Your objective:
Reproduce, please, only the lines from the first line below to the line containing "mb.obj('mailbox',M['metal'],None,mw=HM)", inclusive.

═════ Information given

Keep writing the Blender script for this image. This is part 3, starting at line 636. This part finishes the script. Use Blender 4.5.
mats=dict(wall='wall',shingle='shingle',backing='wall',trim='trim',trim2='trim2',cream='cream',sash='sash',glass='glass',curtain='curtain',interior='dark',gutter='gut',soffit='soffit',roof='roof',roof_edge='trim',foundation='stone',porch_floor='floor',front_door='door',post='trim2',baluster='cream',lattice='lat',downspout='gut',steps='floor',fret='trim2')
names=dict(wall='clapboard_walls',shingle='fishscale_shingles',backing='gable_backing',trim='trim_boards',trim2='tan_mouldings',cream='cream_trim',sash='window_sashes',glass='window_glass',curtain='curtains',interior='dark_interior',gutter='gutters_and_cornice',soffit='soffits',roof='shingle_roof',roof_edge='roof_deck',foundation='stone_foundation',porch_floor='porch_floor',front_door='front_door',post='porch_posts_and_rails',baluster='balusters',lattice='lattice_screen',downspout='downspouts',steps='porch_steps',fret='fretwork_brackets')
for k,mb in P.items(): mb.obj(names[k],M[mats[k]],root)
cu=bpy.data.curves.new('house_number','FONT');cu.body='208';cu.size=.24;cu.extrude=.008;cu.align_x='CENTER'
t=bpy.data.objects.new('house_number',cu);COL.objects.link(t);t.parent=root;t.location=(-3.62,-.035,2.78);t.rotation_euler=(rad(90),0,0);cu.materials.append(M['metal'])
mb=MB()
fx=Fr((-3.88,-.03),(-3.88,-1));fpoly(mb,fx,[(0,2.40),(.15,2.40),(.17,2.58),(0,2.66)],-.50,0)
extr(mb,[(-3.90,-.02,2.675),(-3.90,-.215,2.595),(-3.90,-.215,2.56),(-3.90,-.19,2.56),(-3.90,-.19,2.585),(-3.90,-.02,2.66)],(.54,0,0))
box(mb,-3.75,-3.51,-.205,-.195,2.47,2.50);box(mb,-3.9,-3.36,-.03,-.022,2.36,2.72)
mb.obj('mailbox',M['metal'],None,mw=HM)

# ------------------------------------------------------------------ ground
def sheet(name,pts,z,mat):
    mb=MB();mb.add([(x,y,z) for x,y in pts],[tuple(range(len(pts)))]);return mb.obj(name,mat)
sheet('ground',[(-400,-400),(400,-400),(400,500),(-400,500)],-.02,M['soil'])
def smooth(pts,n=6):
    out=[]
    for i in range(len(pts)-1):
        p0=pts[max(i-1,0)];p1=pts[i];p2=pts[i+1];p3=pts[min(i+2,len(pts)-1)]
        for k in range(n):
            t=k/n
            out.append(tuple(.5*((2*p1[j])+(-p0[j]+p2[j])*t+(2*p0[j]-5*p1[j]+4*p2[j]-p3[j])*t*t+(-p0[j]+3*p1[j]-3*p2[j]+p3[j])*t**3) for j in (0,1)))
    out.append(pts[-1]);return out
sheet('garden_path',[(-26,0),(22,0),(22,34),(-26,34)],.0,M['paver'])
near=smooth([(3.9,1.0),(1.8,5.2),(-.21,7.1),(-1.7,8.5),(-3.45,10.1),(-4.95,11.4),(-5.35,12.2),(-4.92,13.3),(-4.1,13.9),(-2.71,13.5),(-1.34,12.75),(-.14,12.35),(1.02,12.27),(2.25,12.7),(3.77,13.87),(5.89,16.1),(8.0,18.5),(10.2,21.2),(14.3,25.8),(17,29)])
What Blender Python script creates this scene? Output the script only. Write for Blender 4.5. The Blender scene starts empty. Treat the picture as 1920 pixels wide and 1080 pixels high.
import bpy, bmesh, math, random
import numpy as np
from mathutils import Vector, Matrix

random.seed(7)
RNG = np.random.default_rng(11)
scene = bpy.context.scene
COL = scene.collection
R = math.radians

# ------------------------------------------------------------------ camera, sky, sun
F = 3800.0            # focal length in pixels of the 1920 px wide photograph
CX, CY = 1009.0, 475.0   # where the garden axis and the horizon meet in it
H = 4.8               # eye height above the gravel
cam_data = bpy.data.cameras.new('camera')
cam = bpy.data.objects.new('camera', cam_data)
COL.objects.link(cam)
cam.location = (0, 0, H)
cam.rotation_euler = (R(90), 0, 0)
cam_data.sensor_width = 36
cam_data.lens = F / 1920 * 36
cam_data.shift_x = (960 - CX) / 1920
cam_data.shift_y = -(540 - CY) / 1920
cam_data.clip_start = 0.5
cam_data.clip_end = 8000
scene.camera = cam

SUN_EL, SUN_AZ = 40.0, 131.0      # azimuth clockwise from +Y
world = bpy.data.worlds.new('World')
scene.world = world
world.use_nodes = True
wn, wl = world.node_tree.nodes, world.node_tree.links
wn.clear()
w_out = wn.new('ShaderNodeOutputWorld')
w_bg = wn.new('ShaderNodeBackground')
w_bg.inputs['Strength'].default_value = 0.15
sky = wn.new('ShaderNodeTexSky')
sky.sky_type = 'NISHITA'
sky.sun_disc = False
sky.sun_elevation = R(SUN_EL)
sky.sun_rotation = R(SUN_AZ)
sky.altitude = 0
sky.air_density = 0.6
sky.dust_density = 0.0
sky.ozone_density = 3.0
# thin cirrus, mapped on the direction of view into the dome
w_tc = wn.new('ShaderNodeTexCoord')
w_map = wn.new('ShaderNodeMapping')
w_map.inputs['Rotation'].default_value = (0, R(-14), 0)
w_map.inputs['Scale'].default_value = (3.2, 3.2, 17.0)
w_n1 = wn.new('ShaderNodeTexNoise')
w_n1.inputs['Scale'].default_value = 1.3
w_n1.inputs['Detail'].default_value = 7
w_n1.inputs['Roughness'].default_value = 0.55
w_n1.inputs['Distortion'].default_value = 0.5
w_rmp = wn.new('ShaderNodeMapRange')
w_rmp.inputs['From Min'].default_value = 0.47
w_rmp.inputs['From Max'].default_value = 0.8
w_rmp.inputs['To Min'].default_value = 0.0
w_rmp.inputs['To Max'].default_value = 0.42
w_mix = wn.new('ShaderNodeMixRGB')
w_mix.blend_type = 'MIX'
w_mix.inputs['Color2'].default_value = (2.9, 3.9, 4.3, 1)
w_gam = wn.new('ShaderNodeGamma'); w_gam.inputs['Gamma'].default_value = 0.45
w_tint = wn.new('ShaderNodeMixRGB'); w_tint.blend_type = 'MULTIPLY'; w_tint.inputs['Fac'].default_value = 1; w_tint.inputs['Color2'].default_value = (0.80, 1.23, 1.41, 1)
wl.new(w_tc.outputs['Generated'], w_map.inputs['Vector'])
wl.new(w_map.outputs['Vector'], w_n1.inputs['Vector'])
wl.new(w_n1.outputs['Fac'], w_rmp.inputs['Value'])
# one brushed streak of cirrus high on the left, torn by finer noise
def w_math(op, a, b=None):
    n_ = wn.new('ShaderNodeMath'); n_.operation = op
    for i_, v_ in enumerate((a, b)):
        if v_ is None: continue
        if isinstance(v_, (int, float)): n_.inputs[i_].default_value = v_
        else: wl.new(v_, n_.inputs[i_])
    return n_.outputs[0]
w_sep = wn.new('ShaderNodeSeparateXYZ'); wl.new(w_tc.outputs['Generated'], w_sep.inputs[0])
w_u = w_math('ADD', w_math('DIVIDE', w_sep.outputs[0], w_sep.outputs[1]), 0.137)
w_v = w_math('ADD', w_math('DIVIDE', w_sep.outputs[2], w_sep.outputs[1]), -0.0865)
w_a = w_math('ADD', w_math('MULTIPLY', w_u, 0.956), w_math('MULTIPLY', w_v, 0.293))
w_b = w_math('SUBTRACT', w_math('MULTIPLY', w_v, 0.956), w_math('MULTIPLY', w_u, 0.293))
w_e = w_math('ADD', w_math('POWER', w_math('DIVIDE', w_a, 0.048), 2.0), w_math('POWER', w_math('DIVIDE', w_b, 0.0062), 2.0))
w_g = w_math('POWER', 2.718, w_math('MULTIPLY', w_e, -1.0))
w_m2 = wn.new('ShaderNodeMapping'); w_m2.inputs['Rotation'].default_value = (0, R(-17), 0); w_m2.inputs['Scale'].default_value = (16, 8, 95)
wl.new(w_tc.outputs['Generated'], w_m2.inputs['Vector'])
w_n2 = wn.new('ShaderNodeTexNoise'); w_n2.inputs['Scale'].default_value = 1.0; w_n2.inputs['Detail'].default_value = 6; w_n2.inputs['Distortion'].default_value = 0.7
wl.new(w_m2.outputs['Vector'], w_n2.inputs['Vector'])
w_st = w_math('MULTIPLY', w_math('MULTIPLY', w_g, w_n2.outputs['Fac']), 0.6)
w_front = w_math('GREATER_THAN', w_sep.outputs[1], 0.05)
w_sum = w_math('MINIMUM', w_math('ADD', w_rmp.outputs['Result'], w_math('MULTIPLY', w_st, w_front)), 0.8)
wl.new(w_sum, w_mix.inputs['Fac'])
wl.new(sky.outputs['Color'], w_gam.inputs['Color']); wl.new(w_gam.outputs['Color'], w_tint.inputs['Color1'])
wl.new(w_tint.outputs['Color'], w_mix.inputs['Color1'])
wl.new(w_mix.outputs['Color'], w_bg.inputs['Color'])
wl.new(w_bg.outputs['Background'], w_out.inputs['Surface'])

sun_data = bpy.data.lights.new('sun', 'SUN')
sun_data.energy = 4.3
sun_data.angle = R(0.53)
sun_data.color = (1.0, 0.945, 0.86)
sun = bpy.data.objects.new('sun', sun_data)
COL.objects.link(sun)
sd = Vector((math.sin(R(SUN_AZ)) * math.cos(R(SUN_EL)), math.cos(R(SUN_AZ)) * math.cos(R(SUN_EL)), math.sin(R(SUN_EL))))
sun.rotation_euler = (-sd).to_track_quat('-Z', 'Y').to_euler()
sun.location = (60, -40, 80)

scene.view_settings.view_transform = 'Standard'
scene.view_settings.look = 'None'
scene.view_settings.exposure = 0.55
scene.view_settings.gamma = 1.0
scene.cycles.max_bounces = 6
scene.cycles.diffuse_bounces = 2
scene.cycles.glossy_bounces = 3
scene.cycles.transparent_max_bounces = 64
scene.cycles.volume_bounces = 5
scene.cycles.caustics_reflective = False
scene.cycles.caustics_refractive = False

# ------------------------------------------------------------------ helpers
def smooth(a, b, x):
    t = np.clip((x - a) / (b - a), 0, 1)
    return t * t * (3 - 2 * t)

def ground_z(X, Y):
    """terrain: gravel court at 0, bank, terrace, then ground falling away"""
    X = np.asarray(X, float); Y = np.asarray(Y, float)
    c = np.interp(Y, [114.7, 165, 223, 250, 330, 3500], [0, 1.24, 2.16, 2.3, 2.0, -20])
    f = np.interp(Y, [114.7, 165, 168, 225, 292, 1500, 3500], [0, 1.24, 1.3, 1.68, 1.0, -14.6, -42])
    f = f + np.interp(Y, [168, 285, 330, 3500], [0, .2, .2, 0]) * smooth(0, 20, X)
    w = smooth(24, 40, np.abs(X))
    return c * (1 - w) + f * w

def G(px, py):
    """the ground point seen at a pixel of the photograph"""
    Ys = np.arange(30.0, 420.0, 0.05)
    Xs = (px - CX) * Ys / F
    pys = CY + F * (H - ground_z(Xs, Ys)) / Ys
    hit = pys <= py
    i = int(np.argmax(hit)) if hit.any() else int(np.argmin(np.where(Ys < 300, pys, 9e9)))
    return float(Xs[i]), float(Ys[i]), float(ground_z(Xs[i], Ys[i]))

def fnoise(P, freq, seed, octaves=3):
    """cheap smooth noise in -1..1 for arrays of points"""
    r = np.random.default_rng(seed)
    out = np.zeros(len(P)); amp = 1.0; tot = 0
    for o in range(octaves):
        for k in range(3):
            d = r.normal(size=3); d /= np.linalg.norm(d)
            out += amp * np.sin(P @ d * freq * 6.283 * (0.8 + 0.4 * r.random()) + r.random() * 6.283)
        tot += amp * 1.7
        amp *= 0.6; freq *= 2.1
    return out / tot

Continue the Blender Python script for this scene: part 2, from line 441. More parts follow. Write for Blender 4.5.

══════════

Written reply:
Keep writing the Blender script for this image. This is part 3, starting at line 636. This part finishes the script. Use Blender 4.5.
mats=dict(wall='wall',shingle='shingle',backing='wall',trim='trim',trim2='trim2',cream='cream',sash='sash',glass='glass',curtain='curtain',interior='dark',gutter='gut',soffit='soffit',roof='roof',roof_edge='trim',foundation='stone',porch_floor='floor',front_door='door',post='trim2',baluster='cream',lattice='lat',downspout='gut',steps='floor',fret='trim2')
names=dict(wall='clapboard_walls',shingle='fishscale_shingles',backing='gable_backing',trim='trim_boards',trim2='tan_mouldings',cream='cream_trim',sash='window_sashes',glass='window_glass',curtain='curtains',interior='dark_interior',gutter='gutters_and_cornice',soffit='soffits',roof='shingle_roof',roof_edge='roof_deck',foundation='stone_foundation',porch_floor='porch_floor',front_door='front_door',post='porch_posts_and_rails',baluster='balusters',lattice='lattice_screen',downspout='downspouts',steps='porch_steps',fret='fretwork_brackets')
for k,mb in P.items(): mb.obj(names[k],M[mats[k]],root)
cu=bpy.data.curves.new('house_number','FONT');cu.body='208';cu.size=.24;cu.extrude=.008;cu.align_x='CENTER'
t=bpy.data.objects.new('house_number',cu);COL.objects.link(t);t.parent=root;t.location=(-3.62,-.035,2.78);t.rotation_euler=(rad(90),0,0);cu.materials.append(M['metal'])
mb=MB()
fx=Fr((-3.88,-.03),(-3.88,-1));fpoly(mb,fx,[(0,2.40),(.15,2.40),(.17,2.58),(0,2.66)],-.50,0)
extr(mb,[(-3.90,-.02,2.675),(-3.90,-.215,2.595),(-3.90,-.215,2.56),(-3.90,-.19,2.56),(-3.90,-.19,2.585),(-3.90,-.02,2.66)],(.54,0,0))
box(mb,-3.75,-3.51,-.205,-.195,2.47,2.50);box(mb,-3.9,-3.36,-.03,-.022,2.36,2.72)
mb.obj('mailbox',M['metal'],None,mw=HM)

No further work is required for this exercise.